Former Johannesburg mayor Herman Mashaba on Tuesday described Mmusi Maimane as a good man, and said he would have liked for him to have been part of his new political party that will contest next year’s municipal elections.
“Unfortunately Mmusi had other ideas, that he wanted to do, that he is already doing…. he tried to explain it to me but I honestly don’t know,” Mashaba told a small meeting of journalists on Tuesday evening in Rondebosch.
“But he is a good person as a human being, he is not as brutal as I am and he is a nice man, and I would love to work with him.”
Mashaba distinguished their ways of working as diametrically opposite and himself as brusque, with no time for equivocation – a frequent criticism of Maimane by former colleagues.
Mashaba and Maimane left the official opposition Democratic Alliance (DA) within days of each other in October 2019, with Maimane’s reasons for stepping down as party leader carrying an echo of those given by Mashaba for exiting the party after three years as Johannesburg mayor.
Both accused the DA of not being a non-racial political home for all South Africans.
They founded the People’s Dialogue, a forum that seemed a prelude to marrying their political fortunes in a new party.
Instead Maimane founded the One South Africa Movement, which seeks to support independent candidates, and Mashaba launched a new party, ActionSA.
The party plans to contest the local government elections in Johannesburg, Tshwane and Ekurhuleni in the local government polls.
He confidently predicted that voters would defect from the African National Congress (ANC) and DA en masse to give it an outright majority in Johannesburg and Tshwane, but said he had been considering fielding candidates in Cape Town and meetings with residents this week had convinced him there was support for doing so.
Mashaba described himself as a committed capitalist with a quest for social justice and the DA as a “right-wing” party.
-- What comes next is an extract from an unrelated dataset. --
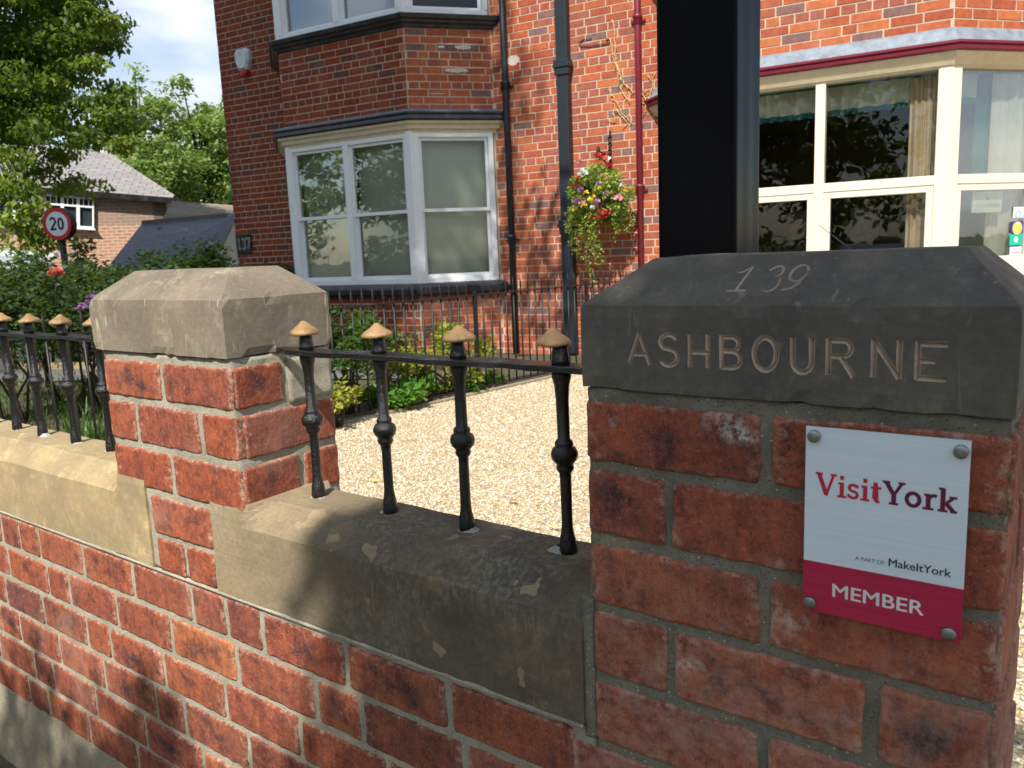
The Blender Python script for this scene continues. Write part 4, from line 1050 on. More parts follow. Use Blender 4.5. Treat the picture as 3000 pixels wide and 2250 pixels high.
ROOMPICS = ((-1.90, .32, .34, .40, 'framed picture seen through the lower pane left of the cream mullion'), (-1.18, .29, .36, .44, 'framed picture seen through the lower pane right of the cream mullion'))
for q in ROOMPICS: backpic(*q)
# card and stickers on the side pane
vc = thing('window_card', 'cream VACANCIES card with a small tree emblem in the side window', 'card', loc=fRR(.3, .05, .3))
card = mat_paint('card', (.66, .65, .50), .8); cink = mat_paint('card olive ink', (.30, .31, .22), .8)
cx0, cx1, cz0, cz1 = .300, .590, .285, .445
MB().box((cx0, .052, cz0), (cx1, .055, cz1), fRR).build('paper', card, vc)
fC = lambda x, o_, z: fRR(x, .0505-o_, z)
V_, F_ = sans_mesh('VACANCIES', 1.0, .01); 
sans_text('VACANCIES', cx0+.030, cz0+.042, .23, fC, 0, .01, .026).build('word', cink, vc)
mb = MB(); ccx = (cx0+cx1)/2
for i in range(7):
    a = math.radians(20+140*i/6); ribbon(mb, [(ccx, cz0+.092), (ccx+.018*math.cos(a), cz0+.095+.026*math.sin(a))], .005, fC, .0001*i)
ribbon(mb, [(ccx-.008, cz0+.088), (ccx+.008, cz0+.088)], .003, fC, .0009); mb.build('tree_emblem', cink, vc)
def sticker(x0, x1, z0, z1, col, label, extra):
    t = thing('window_sticker', label, 'sticker', 'stickers on the side window', loc=fRR(x0, .015, z0))
    MB().box((x0, .0135, z0), (x1, .0165, z1), fRR).build('backing', mat_paint('sticker', col, .4), t)
    f_ = lambda x, o_, z: fRR(x, .0125-o_, z)
    for i, (kind, c, *a) in enumerate(extra):
        mb = MB()
        if kind == 'disc': ribbon(mb, arc(a[0], a[1], a[2]/2, a[2]/2*a[3], 0, 360, 18)[:-1], a[2], f_, .0002*i, closed=True)
        else: ribbon(mb, [(a[0], a[2]), (a[1], a[2])], a[3], f_, .0002*i)
        mb.build('print', mat_paint('sticker print', c, .4), t)
SX0, SX1 = .655, .765
mx_ = (SX0+SX1)/2
sticker(SX0+.008, SX1, .235, .318, (.62, .72, .78), 'pale blue sticker topmost of the column on the side window', (('disc', (.30, .42, .50), mx_, .26, .03, 1.2), ('disc', (.62, .72, .78), mx_, .26, .016, 1.2)))
sticker(SX0-.004, SX1+.004, .118, .208, (.035, .035, .26), 'dark blue sticker with a yellow disc under the pale blue one', (('disc', (.72, .52, .14), mx_, .155, .048, 1.1), ('bar', (.6, .6, .7), mx_-.02, mx_+.02, .195, .006)))
sticker(SX0-.012, SX1, .022, .108, (.0, .45, .32), 'green sticker between the blue one and the red and white one', (('disc', (.65, .85, .78), mx_-.006, .066, .020, 1.4),))
sticker(SX0-.004, SX1, -.118, .010, (.74, .74, .76), 'white sticker with a red foot lowest of the column on the side window', (('bar', (.62, .05, .15), SX0-.002, SX1-.002, -.103, .028), ('bar', (.75, .25, .3), SX0+.008, SX1-.01, -.035, .008)))

# ---- downpipes
def pipe(label, u, r, mat, z0, z1, square=False, collars=(), v=VW):
    t = thing('downpipe', label, 'downpipe', 'downpipes on the brick front', loc=HW(u, v-.06, ZG)); y = v-.012-r
    if square:
        f = Facet(u-r, v-.012-1.5*r, u+r, v-.012-1.5*r); MB().box((0, 0, z0), (2*r, 1.45*r, z1), f).build('shaft', mat, t, bevel=.006)
        for z in collars:
            mb = MB(); mb.box((-.014, -.014, z-.07), (2*r+.014, 1.45*r, z), f); mb.box((-.028, -.026, z), (2*r+.028, 1.45*r, z+.035), f); mb.box((-.02, -.02, z+.035), (2*r+.02, 1.45*r, z+.075), f)
            mb.build('socket', mat, t, bevel=.004)
    else:
        MB().lathe([(r, z0), (r, z1)], (0, 0, 0), 16, lambda a, b, z: HW(u+a, y+b, z)).build('shaft', mat, t)
        for z in collars:
            MB().lathe([(r*1.02, z-.06), (r*1.18, z-.055), (r*1.2, z), (r*1.5, z+.008), (r*1.5, z+.028), (r*1.25, z+.034), (r*1.02, z+.036)], (0, 0, 0), 18, lambda a, b, zz: HW(u+a, y+b, zz)).build('socket', mat, t)
            MB().box((u-r*2.3, v-.03, z-.03), (u+r*2.3, v-.012, z-.008), lambda a, b, zz: HW(a, b, zz)).build('lug', mat, t)
pipe('thin round black downpipe beside the white framed bay', -4.345, .034, M_['pipe_dark'], -1.0, 5.2, collars=(1.86, .28, 3.6))
pipe('wide square black downpipe between the bay and the flower basket', -3.66, .062, M_['pipe_dark'], -.95, 5.2, True, (1.93, .36, 3.7))
pipe('maroon painted downpipe right of the flower basket', -2.875, .031, M_['maroon'], -1.0, 5.2, collars=(2.27, .70, 3.9))

# ---- alarm box and number plate on the corner of 137
Fm = F_wall(-8.62, US); ux = lambda u: u+8.62
t = thing('alarm_box', 'white shield shaped burglar alarm with red base on the shaded brick corner', 'alarm box', loc=HW(-8.13, VW, 2.65))
cxa, cza = ux(-8.145), 2.66
out_ = [(-.075, .105), (-.10, .125), (.10, .125), (.125, .09), (.115, -.02), (.075, -.115), (-.075, -.115), (-.115, -.02), (-.125, .09)][2:]+[(-.10, .125)]
sh = [(-.125, .09), (-.09, .135), (.09, .135), (.125, .09), (.118, -.01), (.072, -.12), (-.072, -.12), (-.118, -.01)]
mb = MB(); n = len(sh)
V = [Fm(cxa+a, -.004, cza+b) for a, b in sh]+[Fm(cxa+a, -.055, cza+b) for a, b in sh]+[Fm(cxa+a*.74, -.085, cza+b*.80) for a, b in sh]
mb.add(V, [(k_*n+i, k_*n+(i+1) % n, (k_+1)*n+(i+1) % n, (k_+1)*n+i) for k_ in range(2) for i in range(n)]+[tuple(range(2*n, 3*n))]); fixnormals(mb.build('case', mat_paint('alarm white', (.62, .65, .70), .4), t))
mb = MB(); sh2 = [(-.060, .01), (.060, .01), (.066, -.03), (.034, -.068), (-.034, -.068), (-.066, -.03)]; n = 6
V = [Fm(cxa+a, -.004, cza-.13+b) for a, b in sh2]+[Fm(cxa+a, -.06, cza-.13+b) for a, b in sh2]+[Fm(cxa+a*.7, -.08, cza-.13+b*.7) for a, b in sh2]
mb.add(V, [(k_*n+i, k_*n+(i+1) % n, (k_+1)*n+(i+1) % n, (k_+1)*n+i) for k_ in range(2) for i in range(n)]+[tuple(range(2*n, 3*n))]); fixnormals(mb.build('red_base', mat_paint('alarm red', (.42, .008, .012), .35), t))
mb = MB(); fA = lambda x, o_, z: Fm(cxa+x, -.0862-o_, cza+z)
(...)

He termed the ANC “a criminal syndicate” destined to disintegrate and the Economic Freedom Fighters (EFF) a racist party.
He described his term as mayor as a bruising struggle with DA colleagues who were not prepared to put resources into services for poor areas where people had not voted for them and eventually conspired with ANC councillors to oust him.
Mashaba said he believed ActionSA could rob the DA of a majority in the City of Cape Town, and if he managed to do so, he was pragmatically prepared to enter into a governing alliance with his former party.
“And if that happens we will make sure that the DA commits on social justice, otherwise they can go in with the ANC.”
Maimane could not be reached for comment on Tuesday evening.